America currently holds over two million in prisons with double that number under supervision of parole and probation, according to federal government figures.

Mass incarceration consumes over $50-billion annually across America – money far better spent on creating jobs and improving education.

Under federal law persons with drug convictions like Garner are permanently barred from receiving financial aid for education, food stamps, welfare and publicly funded housing.

But only drug convictions trigger these exclusions under federal law. Violent bank robbers, white-collar criminals like Wall Street scam artists who steal billions, and even murderers who’ve done their time do not face the post-release deprivations slapped on those with drug convictions on their records, including those imprisoned for simple possession, and not major drug sales.

“Academics see this topic of mass incarceration as numbers, but for millions it is their daily lives,” said Princeton conference panelist Dr. Khalilah Brown-Dean of Yale University.

Exclusions mandated by federal laws compound the legal deprivations of rights found in the laws of most states, such as barring ex-felons from jobs and even stripping ex-felons of their right to vote.

“Mass incarceration raises questions of protecting and preserving democracy,” Dr. Brown-Dean said, citing the estimated five-million-plus Americans barred from voting by such felony disenfranchisement laws.

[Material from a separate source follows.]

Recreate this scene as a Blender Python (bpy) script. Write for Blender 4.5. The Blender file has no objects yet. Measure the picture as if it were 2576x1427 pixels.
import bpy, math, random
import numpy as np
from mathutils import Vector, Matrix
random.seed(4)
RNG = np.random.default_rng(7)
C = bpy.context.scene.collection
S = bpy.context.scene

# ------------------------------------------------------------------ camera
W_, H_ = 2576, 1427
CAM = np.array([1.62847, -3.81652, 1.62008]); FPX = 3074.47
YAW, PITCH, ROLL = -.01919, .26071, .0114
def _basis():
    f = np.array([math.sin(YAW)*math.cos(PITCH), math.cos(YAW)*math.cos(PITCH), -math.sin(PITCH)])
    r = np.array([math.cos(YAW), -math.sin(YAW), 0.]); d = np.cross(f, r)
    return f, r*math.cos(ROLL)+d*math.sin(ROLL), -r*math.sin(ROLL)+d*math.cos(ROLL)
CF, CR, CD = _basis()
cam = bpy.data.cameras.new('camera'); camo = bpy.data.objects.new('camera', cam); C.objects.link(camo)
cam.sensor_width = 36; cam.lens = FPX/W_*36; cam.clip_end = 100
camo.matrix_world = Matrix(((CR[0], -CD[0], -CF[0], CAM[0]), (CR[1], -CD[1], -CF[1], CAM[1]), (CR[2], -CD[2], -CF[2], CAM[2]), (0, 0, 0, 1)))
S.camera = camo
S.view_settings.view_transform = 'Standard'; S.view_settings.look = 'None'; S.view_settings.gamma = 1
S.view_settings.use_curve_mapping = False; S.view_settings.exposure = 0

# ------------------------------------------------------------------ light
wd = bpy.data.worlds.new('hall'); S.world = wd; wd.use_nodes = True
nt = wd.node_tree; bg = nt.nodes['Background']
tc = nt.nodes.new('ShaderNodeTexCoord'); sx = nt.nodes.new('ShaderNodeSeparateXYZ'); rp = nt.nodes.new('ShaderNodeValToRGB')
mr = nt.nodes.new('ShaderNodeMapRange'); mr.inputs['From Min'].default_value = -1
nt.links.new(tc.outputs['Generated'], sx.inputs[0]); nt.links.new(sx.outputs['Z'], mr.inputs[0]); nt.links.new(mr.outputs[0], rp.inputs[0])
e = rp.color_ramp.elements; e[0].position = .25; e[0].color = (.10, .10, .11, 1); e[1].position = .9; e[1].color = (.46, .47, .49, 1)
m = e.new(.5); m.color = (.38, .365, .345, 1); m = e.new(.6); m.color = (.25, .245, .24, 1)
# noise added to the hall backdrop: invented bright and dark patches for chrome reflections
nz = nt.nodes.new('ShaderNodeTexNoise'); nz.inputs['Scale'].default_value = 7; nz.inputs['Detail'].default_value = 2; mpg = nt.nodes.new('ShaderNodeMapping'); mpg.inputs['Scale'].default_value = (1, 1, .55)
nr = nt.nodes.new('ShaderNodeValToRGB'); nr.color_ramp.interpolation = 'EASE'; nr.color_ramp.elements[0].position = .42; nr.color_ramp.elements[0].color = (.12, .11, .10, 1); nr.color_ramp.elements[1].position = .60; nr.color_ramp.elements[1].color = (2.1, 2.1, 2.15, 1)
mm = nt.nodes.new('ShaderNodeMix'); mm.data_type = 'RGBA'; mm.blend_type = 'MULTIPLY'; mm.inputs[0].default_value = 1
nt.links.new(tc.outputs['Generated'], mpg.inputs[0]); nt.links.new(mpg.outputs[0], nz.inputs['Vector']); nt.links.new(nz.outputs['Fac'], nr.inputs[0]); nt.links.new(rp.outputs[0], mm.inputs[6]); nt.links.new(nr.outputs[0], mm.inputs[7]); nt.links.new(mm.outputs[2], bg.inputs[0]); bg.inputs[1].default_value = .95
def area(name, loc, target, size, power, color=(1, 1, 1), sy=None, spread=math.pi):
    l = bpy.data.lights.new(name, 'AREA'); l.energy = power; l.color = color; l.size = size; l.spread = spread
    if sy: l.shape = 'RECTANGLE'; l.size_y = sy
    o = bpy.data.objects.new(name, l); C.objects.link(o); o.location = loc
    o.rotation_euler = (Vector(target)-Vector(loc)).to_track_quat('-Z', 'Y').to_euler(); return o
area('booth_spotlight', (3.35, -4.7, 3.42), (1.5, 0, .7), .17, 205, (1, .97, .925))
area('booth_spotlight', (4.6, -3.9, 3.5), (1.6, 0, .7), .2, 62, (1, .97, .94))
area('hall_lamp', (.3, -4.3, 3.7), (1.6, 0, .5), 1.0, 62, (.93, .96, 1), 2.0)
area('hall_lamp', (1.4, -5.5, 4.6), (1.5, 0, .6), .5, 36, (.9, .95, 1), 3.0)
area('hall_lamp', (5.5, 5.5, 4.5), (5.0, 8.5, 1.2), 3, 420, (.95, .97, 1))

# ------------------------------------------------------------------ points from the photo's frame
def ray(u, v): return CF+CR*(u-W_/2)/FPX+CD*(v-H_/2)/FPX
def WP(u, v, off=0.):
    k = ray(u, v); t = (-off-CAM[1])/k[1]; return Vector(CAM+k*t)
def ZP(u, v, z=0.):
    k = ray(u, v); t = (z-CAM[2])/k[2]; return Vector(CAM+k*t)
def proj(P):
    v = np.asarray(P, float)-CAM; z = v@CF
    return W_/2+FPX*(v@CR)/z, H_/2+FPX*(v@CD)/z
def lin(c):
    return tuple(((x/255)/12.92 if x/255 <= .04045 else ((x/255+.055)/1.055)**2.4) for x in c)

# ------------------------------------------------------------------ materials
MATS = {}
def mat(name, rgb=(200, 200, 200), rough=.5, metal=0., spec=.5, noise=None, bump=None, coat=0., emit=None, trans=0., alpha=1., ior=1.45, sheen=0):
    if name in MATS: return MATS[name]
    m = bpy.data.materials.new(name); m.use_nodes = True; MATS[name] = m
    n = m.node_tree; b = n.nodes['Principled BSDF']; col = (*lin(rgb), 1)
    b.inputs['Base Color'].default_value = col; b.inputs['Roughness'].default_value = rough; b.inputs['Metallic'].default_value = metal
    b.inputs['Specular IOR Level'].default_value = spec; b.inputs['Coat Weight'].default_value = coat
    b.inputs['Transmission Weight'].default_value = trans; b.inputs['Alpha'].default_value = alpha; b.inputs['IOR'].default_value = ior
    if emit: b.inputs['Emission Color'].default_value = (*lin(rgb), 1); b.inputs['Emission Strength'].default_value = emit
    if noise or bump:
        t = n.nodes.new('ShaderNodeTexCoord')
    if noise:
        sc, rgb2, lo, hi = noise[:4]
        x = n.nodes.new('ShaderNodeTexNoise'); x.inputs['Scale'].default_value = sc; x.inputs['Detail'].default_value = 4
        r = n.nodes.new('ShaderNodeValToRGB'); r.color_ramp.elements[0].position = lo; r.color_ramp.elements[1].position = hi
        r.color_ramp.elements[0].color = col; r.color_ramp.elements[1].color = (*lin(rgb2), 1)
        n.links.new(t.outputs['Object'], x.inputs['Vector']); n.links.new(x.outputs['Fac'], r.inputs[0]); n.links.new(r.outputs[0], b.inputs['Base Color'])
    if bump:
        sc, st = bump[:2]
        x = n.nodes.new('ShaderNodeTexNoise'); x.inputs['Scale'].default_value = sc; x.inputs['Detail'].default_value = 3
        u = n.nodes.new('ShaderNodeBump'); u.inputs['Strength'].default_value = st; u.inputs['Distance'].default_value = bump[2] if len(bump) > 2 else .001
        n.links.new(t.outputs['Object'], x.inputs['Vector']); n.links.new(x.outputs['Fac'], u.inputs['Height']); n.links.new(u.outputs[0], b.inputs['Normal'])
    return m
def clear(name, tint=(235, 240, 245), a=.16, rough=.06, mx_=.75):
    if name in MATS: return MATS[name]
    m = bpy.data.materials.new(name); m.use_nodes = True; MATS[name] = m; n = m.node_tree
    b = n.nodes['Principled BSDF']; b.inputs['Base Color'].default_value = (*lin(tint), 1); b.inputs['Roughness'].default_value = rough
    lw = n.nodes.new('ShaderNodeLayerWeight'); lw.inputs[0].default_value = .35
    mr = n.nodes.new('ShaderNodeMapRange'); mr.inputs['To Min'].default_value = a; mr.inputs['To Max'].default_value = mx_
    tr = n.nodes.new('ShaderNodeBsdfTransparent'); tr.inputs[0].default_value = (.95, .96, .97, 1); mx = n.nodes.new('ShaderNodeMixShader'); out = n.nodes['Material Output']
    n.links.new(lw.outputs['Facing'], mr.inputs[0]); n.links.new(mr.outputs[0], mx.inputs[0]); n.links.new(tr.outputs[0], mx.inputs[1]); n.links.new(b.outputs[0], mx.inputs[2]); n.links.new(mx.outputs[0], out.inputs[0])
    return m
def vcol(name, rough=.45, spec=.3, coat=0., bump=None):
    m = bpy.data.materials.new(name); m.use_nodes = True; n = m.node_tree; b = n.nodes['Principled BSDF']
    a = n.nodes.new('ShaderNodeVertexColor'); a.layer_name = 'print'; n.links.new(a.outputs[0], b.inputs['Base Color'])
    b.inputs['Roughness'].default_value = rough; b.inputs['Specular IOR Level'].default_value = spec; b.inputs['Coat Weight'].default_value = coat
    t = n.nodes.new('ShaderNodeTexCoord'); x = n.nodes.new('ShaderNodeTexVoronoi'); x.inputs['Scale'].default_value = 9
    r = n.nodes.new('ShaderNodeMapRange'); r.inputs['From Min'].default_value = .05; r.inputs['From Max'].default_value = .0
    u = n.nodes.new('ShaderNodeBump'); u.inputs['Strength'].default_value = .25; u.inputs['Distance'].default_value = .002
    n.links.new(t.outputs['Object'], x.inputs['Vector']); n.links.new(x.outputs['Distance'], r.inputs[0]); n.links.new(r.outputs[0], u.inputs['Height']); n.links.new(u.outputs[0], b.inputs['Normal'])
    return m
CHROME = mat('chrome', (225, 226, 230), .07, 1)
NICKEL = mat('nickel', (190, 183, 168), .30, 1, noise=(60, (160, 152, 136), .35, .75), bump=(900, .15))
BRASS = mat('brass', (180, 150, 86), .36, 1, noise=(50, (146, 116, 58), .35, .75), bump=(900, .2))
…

Many of those felony disenfranchisement laws date from measures enacted in the late 1800s which were devised specifically to bar blacks from voting, as a way to preserve America’s apartheid.

During the 2000 presidential election Republican officials in Florida fraudulently manipulated that state’s anti-felon voting law to bar tens of thousands of blacks from voting. For example, many people with common names like John Smith who shared their name with a felon were also barred from voting, despite having clear records.

Yet George W. Bush won by Florida – the state where his brother Jeb served as Governor – by 537 votes. That victory in the state where George W.’s brother Jeb served as governor sent him to the White House.

Policies creating barriers to things like education and employment make it “increasingly difficult” for persons recently released from prison to “remain crime-free” according to a report released earlier this year by the Smart on Crime Coalition.

More than 60 percent of the two-million-plus people in American prisons are racial and ethnic minorities.